> [WORK TO DO]: Using the data beneath, show every line that includes the word "from".

> [MATERIAL]:
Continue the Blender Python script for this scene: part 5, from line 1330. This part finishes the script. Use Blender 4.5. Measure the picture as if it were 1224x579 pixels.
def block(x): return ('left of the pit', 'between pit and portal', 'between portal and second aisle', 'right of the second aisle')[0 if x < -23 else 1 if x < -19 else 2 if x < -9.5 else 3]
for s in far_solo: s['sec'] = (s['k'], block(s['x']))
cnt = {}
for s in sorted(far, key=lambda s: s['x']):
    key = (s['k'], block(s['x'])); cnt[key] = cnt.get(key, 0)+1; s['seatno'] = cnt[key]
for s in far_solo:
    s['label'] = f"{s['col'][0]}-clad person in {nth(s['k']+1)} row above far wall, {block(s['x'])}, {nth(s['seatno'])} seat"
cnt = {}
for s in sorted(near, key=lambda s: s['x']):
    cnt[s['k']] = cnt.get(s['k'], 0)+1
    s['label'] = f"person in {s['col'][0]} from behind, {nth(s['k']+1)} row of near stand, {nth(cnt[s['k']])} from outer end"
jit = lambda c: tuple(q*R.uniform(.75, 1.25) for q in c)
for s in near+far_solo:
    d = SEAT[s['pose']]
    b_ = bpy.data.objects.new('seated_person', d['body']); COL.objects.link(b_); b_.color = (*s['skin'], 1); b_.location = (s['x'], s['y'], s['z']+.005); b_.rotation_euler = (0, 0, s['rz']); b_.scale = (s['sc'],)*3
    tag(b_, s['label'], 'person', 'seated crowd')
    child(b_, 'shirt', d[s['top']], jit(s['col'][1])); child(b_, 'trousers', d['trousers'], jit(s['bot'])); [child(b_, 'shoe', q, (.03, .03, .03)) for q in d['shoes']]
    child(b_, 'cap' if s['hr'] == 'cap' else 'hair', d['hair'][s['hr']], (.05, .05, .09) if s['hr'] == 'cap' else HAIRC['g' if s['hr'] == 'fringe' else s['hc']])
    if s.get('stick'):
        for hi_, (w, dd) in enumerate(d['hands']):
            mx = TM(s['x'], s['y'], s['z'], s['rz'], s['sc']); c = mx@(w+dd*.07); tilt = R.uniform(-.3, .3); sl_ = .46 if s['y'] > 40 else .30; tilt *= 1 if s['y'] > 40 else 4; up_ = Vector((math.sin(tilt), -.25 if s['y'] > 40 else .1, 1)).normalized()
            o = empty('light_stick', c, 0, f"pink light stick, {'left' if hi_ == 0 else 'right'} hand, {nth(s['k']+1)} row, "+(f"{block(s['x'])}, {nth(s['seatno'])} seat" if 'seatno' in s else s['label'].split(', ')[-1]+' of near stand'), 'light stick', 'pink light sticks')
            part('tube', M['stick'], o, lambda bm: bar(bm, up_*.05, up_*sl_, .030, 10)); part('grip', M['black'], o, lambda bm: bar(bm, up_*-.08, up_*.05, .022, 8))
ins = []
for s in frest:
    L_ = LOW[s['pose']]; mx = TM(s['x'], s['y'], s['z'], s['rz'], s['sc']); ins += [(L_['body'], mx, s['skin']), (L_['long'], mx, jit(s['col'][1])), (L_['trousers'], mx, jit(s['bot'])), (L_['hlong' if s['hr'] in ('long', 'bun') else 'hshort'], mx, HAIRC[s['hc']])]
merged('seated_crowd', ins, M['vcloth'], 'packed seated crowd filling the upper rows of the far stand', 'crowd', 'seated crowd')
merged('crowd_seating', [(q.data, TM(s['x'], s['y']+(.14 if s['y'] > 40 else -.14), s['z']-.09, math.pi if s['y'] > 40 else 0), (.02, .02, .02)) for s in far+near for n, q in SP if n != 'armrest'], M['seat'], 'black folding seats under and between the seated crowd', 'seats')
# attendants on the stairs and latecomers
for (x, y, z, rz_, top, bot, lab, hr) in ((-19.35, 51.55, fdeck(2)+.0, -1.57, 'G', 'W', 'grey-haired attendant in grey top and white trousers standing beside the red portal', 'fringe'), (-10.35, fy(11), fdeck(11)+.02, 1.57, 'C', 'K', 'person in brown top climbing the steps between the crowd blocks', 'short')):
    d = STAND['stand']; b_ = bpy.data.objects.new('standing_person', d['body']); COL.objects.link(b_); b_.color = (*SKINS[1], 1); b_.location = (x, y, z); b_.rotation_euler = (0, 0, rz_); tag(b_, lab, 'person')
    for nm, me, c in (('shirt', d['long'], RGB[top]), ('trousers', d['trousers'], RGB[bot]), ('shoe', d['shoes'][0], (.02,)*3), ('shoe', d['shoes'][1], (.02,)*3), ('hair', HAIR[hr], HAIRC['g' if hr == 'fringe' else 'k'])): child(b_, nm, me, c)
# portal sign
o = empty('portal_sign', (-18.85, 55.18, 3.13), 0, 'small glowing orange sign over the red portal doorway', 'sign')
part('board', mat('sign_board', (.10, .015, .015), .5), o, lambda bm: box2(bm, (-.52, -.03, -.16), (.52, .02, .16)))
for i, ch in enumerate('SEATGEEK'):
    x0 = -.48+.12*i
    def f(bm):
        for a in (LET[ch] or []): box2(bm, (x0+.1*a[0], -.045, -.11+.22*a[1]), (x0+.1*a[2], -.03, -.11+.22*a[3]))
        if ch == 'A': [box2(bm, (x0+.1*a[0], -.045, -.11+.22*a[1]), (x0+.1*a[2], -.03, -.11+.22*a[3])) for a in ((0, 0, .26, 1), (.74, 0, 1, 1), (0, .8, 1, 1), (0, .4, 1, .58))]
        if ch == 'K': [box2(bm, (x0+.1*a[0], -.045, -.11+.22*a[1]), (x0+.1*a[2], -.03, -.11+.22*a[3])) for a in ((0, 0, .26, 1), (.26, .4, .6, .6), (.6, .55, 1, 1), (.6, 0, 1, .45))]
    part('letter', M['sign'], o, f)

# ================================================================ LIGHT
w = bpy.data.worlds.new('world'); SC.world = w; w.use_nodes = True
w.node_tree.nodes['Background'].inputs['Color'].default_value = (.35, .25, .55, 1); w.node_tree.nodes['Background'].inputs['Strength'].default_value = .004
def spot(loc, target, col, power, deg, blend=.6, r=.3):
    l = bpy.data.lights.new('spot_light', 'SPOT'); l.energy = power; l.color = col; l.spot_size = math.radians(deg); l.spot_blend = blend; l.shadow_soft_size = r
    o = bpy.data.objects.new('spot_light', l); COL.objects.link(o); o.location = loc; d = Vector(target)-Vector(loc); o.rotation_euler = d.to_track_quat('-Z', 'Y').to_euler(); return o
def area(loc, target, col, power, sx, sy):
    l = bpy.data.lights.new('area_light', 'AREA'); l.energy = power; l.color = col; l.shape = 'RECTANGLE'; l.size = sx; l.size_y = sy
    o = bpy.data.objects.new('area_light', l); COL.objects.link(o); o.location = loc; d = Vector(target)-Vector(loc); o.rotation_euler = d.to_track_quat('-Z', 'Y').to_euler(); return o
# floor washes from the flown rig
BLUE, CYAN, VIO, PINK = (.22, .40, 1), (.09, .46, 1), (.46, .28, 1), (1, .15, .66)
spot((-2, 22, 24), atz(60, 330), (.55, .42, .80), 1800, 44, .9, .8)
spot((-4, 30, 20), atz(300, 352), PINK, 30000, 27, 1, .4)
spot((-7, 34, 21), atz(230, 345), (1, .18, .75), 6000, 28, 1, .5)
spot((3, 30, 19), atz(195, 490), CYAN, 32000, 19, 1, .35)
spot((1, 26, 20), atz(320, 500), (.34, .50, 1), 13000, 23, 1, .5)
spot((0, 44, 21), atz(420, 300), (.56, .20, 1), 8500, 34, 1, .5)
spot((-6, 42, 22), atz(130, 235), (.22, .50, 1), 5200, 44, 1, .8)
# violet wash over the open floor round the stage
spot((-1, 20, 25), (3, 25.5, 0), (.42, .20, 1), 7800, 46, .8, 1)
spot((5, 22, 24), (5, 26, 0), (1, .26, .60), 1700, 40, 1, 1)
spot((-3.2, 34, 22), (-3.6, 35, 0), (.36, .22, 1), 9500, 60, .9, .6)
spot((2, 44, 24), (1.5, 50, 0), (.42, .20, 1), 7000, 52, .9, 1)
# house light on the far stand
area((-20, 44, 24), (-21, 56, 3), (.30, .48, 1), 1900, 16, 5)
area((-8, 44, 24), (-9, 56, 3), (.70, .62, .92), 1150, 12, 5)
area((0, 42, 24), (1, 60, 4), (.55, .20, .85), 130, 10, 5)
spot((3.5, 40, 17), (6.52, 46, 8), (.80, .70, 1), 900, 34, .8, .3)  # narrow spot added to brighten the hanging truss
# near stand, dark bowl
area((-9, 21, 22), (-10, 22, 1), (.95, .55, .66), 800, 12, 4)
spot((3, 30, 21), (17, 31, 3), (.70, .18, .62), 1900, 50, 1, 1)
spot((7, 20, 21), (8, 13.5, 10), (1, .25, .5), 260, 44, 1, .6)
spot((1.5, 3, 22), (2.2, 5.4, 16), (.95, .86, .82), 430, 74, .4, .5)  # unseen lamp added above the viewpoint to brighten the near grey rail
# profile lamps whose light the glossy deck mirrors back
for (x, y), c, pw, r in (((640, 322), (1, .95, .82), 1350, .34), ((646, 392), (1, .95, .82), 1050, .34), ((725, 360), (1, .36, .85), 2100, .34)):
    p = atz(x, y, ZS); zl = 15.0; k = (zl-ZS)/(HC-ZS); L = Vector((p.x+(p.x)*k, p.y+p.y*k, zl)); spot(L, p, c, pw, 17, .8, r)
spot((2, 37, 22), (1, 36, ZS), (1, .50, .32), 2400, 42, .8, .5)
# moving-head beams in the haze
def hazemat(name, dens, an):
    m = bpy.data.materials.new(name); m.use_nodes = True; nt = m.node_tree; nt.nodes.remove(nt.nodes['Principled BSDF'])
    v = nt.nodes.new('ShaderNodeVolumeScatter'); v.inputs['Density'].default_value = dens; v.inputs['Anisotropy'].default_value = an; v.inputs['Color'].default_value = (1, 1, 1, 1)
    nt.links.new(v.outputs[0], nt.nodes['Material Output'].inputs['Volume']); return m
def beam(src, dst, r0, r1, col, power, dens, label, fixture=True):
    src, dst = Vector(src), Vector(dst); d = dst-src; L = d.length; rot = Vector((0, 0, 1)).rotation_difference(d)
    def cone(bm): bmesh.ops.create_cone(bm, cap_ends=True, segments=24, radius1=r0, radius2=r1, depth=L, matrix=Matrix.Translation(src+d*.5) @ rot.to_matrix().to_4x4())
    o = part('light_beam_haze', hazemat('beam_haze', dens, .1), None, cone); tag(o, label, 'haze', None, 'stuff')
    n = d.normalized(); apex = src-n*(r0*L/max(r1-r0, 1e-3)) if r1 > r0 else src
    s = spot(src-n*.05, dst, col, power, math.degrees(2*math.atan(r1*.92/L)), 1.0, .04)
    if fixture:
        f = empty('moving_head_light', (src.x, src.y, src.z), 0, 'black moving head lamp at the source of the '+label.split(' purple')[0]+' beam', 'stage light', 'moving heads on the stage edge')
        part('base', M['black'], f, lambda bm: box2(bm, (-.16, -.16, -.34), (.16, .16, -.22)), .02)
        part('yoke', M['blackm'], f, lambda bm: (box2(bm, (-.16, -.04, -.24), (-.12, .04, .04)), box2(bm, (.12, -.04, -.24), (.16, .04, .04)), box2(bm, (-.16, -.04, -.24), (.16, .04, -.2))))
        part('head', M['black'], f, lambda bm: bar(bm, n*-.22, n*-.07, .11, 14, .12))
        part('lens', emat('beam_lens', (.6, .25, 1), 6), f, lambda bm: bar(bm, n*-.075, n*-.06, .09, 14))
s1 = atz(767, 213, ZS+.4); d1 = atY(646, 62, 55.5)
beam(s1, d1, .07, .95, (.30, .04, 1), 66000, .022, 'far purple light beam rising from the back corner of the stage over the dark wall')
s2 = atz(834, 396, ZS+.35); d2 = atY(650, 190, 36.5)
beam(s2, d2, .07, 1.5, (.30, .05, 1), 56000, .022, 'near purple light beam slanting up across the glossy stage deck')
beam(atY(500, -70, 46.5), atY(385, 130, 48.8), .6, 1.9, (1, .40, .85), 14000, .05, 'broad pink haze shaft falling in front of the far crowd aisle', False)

> [RESPONSE TO THIS TASK]:
Continue the Blender Python script for this scene: part 5, from line 1330. This part finishes the script. Use Blender 4.5. Measure the picture as if it were 1224x579 pixels.
    s['label'] = f"person in {s['col'][0]} from behind, {nth(s['k']+1)} row of near stand, {nth(cnt[s['k']])} from outer end"
# floor washes from the flown rig
beam(s1, d1, .07, .95, (.30, .04, 1), 66000, .022, 'far purple light beam rising from the back corner of the stage over the dark wall')